Risk-targeted seismic design for collapse safety of SMA-based structures considering temperature effect

A risk-targeted seismic design method for shape memory alloy (SMA)-based structures is proposed in this study, taking account of temperature effect and the uncertainty of regional temperature distribution. To facilitate discussion of the overall performance of SMA-based structures, the thermo-mechanical behaviors of both SMA material and SMA-based self-centering braces (SMA-SCB) are first introduced, where an advanced simulation method is developed. Aided by an extensive parametric study, the collapse capacity of SMA-based structural systems is comprehensively investigated, where the predominant factors controlling the seismic performance are revealed.
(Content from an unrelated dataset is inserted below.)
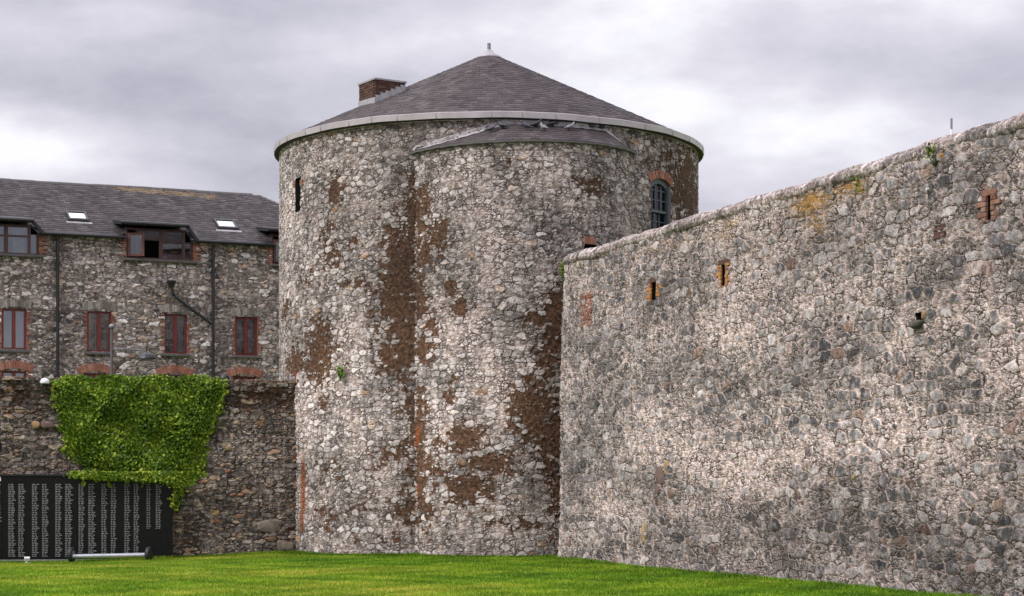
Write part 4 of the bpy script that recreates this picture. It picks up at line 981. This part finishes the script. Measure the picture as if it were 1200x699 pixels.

Based on the results, the concepts of collapse capacity-temperature function and temperature-modified collapse capacity are introduced in this study. The temperature-modified collapse capacity combines the information of regional temperature distribution and temperature-dependent behavior of the SMA-based structures. The temperature-modified collapse capacity is developed to determine the risk-targeted design spectral acceleration for satisfying the specific risk-targeted performance objective. The procedure of the proposed design method is then demonstrated by examining a three-story SMA-based self-centering braced frame (SMA-SCBF) building in a selected seismic-active region, followed by a probabilistic method to evaluate the collapse risk. The results manifest that by using the proposed design method, the SMA-based structures can successfully achieve acceptable performance during the design service life, and the influence of temperature should be carefully taken into consideration in both assessment and design phases.